|
Jul 01, 2025
|
|
|
|
MUS 308 - Music as Material Culture Questions of materiality are surprisingly absent in scholarly accounts of music, which tend to emphasize ideologies of ephemerality and performance, on the one hand, and the transcendent monumentality of “the work,” on the other. Nevertheless, modern musical culture is saturated with things: sheet music, sound recordings, audiovisual materials, digital file formats, and the articulating equipment they require, to name only a few objects of everyday musical consumption and engagement. How can we account for what Jane Bennett (2010) calls the “vibrant” materiality of these musical objects? How do the different materialities of music relate to one another across affective networks of style, genre, and media production? How do musical materials become subjects of knowledge regarding the past? How is that knowledge mobilized in the practice of collecting and managing historic material culture?
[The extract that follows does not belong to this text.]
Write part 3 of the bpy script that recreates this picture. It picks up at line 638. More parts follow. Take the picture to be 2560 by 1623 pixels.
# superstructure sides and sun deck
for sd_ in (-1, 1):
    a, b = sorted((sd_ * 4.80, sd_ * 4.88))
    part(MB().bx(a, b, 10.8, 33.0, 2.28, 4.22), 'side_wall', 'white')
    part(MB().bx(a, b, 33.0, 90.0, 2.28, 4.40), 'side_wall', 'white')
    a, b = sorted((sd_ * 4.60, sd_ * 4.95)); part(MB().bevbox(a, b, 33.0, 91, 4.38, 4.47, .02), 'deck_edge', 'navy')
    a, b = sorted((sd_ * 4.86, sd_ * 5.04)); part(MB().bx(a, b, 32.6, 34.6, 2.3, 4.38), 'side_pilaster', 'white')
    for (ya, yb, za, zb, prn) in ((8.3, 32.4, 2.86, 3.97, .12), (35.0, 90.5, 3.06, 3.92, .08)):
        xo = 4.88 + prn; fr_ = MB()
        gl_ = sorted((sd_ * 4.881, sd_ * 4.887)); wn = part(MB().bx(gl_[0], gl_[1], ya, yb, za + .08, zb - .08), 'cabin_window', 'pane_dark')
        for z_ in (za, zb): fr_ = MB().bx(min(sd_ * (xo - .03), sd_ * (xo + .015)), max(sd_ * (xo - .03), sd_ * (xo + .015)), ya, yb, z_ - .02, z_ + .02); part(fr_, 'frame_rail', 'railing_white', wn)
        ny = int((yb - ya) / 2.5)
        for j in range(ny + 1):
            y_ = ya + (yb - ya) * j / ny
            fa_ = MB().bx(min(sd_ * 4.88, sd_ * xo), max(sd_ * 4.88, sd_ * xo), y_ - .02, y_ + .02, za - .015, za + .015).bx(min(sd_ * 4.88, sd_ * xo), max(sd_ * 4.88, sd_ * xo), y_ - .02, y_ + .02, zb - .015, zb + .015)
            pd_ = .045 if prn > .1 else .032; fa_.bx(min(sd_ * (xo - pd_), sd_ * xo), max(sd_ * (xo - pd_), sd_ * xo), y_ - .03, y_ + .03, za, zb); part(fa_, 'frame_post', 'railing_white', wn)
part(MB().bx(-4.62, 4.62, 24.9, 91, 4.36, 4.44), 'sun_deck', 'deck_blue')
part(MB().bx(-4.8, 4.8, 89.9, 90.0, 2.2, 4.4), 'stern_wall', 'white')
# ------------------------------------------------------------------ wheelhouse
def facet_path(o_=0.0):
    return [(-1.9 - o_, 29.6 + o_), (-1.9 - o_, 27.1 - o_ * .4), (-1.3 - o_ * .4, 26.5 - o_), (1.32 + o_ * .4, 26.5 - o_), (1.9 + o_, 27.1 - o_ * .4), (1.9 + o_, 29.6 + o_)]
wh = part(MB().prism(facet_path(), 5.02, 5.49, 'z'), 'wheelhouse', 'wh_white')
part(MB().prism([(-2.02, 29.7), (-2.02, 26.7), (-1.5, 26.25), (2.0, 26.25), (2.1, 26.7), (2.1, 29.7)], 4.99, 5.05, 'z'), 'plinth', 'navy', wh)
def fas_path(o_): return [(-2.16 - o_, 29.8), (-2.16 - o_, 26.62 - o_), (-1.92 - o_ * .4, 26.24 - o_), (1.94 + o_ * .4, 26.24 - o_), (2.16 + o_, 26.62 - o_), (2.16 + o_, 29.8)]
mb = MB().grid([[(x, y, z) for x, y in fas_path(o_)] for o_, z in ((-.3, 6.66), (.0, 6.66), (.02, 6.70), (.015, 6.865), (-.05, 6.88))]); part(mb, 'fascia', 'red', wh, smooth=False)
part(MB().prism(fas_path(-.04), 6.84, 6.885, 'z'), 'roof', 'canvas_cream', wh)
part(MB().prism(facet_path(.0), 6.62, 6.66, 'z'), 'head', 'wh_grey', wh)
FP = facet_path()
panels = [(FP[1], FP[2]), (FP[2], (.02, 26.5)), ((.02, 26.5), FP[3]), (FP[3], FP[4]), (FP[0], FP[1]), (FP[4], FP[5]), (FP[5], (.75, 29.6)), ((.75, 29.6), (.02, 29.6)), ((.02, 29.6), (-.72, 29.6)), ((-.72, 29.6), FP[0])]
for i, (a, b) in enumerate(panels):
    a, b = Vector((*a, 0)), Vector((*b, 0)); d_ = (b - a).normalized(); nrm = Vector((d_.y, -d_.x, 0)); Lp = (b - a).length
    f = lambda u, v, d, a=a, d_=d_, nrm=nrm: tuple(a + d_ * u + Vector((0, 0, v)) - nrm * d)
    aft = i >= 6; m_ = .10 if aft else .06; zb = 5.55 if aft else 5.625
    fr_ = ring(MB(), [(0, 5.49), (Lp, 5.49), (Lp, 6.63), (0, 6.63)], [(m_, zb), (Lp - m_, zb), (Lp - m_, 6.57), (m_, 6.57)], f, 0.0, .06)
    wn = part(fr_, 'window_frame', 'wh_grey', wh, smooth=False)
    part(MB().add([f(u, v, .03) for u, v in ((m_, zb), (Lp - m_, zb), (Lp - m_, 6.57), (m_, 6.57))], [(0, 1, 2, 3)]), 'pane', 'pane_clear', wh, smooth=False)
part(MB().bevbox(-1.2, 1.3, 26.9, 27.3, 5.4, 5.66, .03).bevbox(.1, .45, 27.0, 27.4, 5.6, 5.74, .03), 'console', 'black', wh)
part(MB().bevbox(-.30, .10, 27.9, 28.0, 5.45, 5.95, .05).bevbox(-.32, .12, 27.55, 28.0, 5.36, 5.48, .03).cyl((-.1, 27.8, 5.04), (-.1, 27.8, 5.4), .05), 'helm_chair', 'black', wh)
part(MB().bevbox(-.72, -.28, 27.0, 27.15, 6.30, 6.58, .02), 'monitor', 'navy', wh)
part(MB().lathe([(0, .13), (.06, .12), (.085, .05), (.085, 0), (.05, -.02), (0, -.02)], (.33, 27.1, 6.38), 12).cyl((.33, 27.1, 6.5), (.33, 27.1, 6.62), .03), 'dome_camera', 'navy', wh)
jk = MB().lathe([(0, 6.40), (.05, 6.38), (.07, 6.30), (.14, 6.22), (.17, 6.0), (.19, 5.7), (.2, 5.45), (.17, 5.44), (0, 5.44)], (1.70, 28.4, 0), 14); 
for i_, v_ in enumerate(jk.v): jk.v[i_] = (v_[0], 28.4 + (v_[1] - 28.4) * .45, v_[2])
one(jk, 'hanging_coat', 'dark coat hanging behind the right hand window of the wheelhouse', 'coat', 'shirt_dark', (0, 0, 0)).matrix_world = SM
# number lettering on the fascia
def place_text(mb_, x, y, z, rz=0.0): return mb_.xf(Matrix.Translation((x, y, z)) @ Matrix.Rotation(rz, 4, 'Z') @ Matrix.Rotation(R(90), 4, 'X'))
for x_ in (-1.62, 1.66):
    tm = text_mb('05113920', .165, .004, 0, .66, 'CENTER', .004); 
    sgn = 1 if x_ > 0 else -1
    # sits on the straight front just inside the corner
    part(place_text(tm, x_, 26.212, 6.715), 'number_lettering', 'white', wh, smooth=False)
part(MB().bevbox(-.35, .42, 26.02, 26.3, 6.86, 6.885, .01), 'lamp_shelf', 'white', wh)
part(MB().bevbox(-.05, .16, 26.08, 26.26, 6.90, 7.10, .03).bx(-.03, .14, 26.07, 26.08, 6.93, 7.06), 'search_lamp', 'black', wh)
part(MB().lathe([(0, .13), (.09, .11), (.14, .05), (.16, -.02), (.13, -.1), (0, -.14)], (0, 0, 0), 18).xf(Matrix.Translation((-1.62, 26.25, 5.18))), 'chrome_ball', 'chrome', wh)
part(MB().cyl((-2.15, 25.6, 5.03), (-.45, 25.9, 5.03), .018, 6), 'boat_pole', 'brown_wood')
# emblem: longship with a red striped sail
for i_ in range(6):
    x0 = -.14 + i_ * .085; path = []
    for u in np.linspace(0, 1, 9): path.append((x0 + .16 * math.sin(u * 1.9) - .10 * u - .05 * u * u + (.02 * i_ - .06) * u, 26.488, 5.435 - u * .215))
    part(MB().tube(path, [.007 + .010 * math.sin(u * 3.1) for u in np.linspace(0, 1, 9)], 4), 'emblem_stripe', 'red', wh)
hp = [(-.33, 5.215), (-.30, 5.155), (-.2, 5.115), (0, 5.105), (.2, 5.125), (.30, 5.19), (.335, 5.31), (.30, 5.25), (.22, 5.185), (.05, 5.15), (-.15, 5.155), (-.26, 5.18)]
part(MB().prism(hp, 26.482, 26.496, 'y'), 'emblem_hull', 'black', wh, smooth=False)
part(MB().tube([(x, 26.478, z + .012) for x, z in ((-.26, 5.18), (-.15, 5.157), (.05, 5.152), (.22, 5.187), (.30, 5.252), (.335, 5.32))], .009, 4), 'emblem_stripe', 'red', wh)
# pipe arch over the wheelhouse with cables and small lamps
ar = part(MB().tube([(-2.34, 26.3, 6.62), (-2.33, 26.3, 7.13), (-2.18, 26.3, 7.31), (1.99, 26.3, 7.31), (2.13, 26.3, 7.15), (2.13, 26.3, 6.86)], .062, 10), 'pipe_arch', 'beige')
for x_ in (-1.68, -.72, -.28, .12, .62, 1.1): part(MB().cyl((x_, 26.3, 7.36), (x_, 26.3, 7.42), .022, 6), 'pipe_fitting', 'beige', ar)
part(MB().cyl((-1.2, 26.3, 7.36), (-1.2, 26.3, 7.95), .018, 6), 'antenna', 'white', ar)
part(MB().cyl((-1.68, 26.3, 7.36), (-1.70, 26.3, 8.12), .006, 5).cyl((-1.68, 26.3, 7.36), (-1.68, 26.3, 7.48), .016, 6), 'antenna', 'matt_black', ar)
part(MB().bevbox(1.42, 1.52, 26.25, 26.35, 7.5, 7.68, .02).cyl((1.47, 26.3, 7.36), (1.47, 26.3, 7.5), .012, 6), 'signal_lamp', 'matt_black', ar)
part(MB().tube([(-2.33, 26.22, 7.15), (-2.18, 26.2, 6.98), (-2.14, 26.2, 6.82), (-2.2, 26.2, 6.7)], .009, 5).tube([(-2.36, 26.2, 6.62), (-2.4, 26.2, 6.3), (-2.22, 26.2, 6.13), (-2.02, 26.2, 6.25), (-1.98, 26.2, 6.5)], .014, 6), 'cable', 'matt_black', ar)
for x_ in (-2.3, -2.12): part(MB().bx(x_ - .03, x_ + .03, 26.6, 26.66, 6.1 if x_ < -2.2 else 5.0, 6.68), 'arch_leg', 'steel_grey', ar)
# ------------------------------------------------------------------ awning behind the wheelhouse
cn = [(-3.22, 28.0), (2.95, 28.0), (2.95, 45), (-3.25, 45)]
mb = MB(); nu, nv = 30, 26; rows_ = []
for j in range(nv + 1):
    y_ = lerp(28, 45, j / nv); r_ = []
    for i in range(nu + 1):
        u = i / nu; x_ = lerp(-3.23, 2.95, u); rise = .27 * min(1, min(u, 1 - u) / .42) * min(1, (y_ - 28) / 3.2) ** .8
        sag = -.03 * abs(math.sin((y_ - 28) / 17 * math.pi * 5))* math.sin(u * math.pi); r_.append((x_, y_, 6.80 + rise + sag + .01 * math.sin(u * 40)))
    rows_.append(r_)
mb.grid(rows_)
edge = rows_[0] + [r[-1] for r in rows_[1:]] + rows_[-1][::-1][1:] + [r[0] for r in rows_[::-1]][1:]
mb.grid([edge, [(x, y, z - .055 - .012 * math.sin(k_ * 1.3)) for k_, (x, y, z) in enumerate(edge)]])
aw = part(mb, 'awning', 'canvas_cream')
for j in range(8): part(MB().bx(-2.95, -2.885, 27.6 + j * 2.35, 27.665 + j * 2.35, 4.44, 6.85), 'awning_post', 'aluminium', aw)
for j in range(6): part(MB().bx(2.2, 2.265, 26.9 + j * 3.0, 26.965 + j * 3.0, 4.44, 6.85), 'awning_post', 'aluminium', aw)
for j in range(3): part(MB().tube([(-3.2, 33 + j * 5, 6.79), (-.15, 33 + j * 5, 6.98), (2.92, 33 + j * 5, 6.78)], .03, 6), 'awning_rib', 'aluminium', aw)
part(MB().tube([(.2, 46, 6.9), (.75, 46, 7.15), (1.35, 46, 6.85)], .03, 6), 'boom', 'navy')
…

How might ongoing practices of remediation challenge our assumptions regarding the stabilities of material forms? Employing a variety of methodological perspectives and drawing upon a wide array of listening examples, this course will introduce students to debates regarding music as material culture and question the ontological presuppositions of contemporary music scholarship.
Unit(s): 1 Group Distribution Requirement(s): Distribution Group I Prerequisite(s): Sophomore standing Instructional Method: Conference Grading Mode: Letter grading (A-F) Group Distribution Learning Outcome(s):
- Understand how arguments can be made, visions presented, or feelings or ideas conveyed through language or other modes of expression (symbols, movement, images, sounds, etc.).
- Analyze and interpret texts, whether literary or philosophical, in English or a foreign language, or works of the visual or performing arts.
- Evaluate arguments made in or about texts (whether literary or philosophical, in English or a foreign language, or works of the visual or performing arts).